What would be a good workflow for a special situation like this? Ideally, I'd like to somehow integrate it with the corridor.
Thanks.
In a similar situation I used a corridor to build the paved surface, and then extracted the edge of pavement featurelines. From there I used the stepped offset, and other featureline editing tools to build the curbs, sidewalks, etc.
The Elevation by Reference tools on the Modify panel of the Ribbon are particularly useful for this type of work.
@sboon wrote:In a similar situation I used a corridor to build the paved surface, and then extracted the edge of pavement featurelines. From there I used the stepped offset, and other featureline editing tools to build the curbs, sidewalks, etc.

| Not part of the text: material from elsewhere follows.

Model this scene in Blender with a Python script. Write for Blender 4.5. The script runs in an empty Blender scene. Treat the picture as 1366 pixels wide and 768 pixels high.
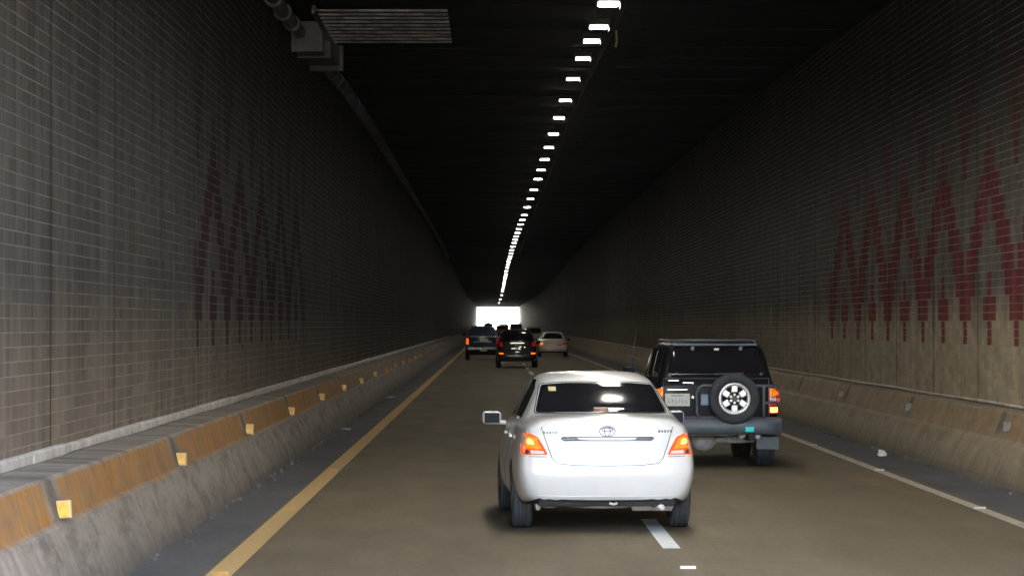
import bpy, bmesh, math, random
from mathutils import Vector, Matrix
from mathutils.bvhtree import BVHTree
from mathutils.geometry import delaunay_2d_cdt

R = math.radians
rnd = random.Random(7)
sc = bpy.context.scene
COL = sc.collection

# ------------------------------------------------------------------ basics
def link(o, parent=None):
    COL.objects.link(o)
    if parent is not None:
        o.parent = parent
    return o

def tag(o, label=None, cat=None, group=None, kind=None):
    if label: o['label'] = label
    if cat: o['category'] = cat
    if group: o['group'] = group
    if kind: o['kind'] = kind
    return o

def empty(name, loc, rz=0.0):
    e = bpy.data.objects.new(name, None)
    e.empty_display_size = 0.2
    e.location = loc
    e.rotation_euler = (0, 0, rz)
    return link(e)

def copy_tree(o, parent=None):
    kids = list(o.children)
    c = o.copy()
    COL.objects.link(c)
    if parent is not None:
        c.parent = parent
    for k in kids:
        copy_tree(k, c)
    return c

class MB:
    """collects shapes that belong to ONE part"""
    def __init__(self):
        self.bm = bmesh.new()
        self.mi = 0
    def face(self, vs, smooth=False):
        try:
            f = self.bm.faces.new(vs)
            f.material_index = self.mi
            f.smooth = smooth
            return f
        except ValueError:
            return None
    def v(self, p):
        return self.bm.verts.new(p)
    def box(self, c, s, rot=None, bevel=0.0, seg=2):
        m = Matrix.Translation(c)
        if rot is not None:
            m = m @ rot.to_4x4()
        t = bmesh.new()
        bmesh.ops.create_cube(t, size=1.0)
        bmesh.ops.scale(t, vec=s, verts=t.verts)
        if bevel > 0:
            bmesh.ops.bevel(t, geom=list(t.edges), offset=bevel, segments=seg, profile=0.6, affect='EDGES')
        self.merge(t, m, smooth=False)
        return self
    def merge(self, t, m=None, smooth=False):
        mp = {}
        for q in t.verts:
            mp[q] = self.bm.verts.new(m @ q.co if m else q.co)
        for f in t.faces:
            self.face([mp[q] for q in f.verts], smooth)
        t.free()
    def tube(self, pts, r, n=10, closed=False, cap=True):
        pts = [Vector(p) for p in pts]
        rs = r if isinstance(r, (list, tuple)) else [r] * len(pts)
        rings = []
        N = len(pts)
        up = None
        for i, p in enumerate(pts):
            a = pts[(i - 1) % N] if (i > 0 or closed) else pts[i]
            b = pts[(i + 1) % N] if (i < N - 1 or closed) else pts[i]
            t = (b - a).normalized()
            if up is None:
                up = Vector((0, 0, 1)) if abs(t.z) < 0.9 else Vector((1, 0, 0))
            x = up.cross(t)
            if x.length < 1e-4:
                x = Vector((1, 0, 0)).cross(t)
            x.normalize()
            y = t.cross(x).normalized()
            up = y
            rings.append([self.v(p + (x * math.cos(2 * math.pi * k / n) + y * math.sin(2 * math.pi * k / n)) * rs[i]) for k in range(n)])
        for i in range(N if closed else N - 1):
            A, B = rings[i], rings[(i + 1) % N]
            for k in range(n):
                self.face([A[k], A[(k + 1) % n], B[(k + 1) % n], B[k]], True)
        if cap and not closed:
            self.face(list(reversed(rings[0])))
            self.face(rings[-1])
        return self
    def lathe(self, prof, n=40, axis='X', c=(0, 0, 0), closed=False):
        """prof: (along, radius)"""
        c = Vector(c)
        rings = []
        for a, r in prof:
            ring = []
            for k in range(n):
                t = 2 * math.pi * k / n
                u, w = r * math.cos(t), r * math.sin(t)
                p = {'X': (a, u, w), 'Y': (u, a, w), 'Z': (u, w, a)}[axis]
                ring.append(self.v(c + Vector(p)))
            rings.append(ring)
        M = len(rings)
        for i in range(M if closed else M - 1):
            A, B = rings[i], rings[(i + 1) % M]
            for k in range(n):
                self.face([A[k], A[(k + 1) % n], B[(k + 1) % n], B[k]], True)
        if not closed:
            self.face(rings[0]); self.face(rings[-1])
        return self
    def prism(self, poly, axis, a0, a1, bevel=0.0):
        """poly: 2D outline, extruded along axis between a0 and a1"""
        def P(q, a):
            return {'X': (a, q[0], q[1]), 'Y': (q[0], a, q[1]), 'Z': (q[0], q[1], a)}[axis]
        A = [self.v(P(q, a0)) for q in poly]
        B = [self.v(P(q, a1)) for q in poly]
        n = len(poly)
        self.face(A); self.face(list(reversed(B)))
        for k in range(n):
            self.face([A[k], B[k], B[(k + 1) % n], A[(k + 1) % n]])
        return self
    def build(self, name, mats, parent=None, smooth_angle=35):
        bmesh.ops.recalc_face_normals(self.bm, faces=self.bm.faces)
        me = bpy.data.meshes.new(name)
        self.bm.to_mesh(me)
        self.bm.free()
        if not isinstance(mats, (list, tuple)):
            mats = [mats]
        for m in mats:
            me.materials.append(m)
        o = bpy.data.objects.new(name, me)
        link(o, parent)
        return o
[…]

The Elevation by Reference tools on the Modify panel of the Ribbon are particularly useful for this type of work.
Considering that ADA ramps are on curn returns, does this work within intersections as well? I am presuming so.
I've attached a drawing with a couple of examples. The method that worked best for me:
"Ideally, I'd like to somehow integrate it with the corridor."
Split and Add a Region to the Curb Return baseline of your Corridor that spans the ADA Ramp stationing and use an Assembly for that Region that will target the ADA Ramp plan geometry.
This will be 100% dynamic for you.
Excellent suggestions. Thanks.
One additional question: Will this work if the ADA ramp is not radial or perpendicular to the curb? On odd angle, in other words.
(I ended up getting involved in other aspects of the project over the weekend, and have only had a chance to lightly touch on this so far.)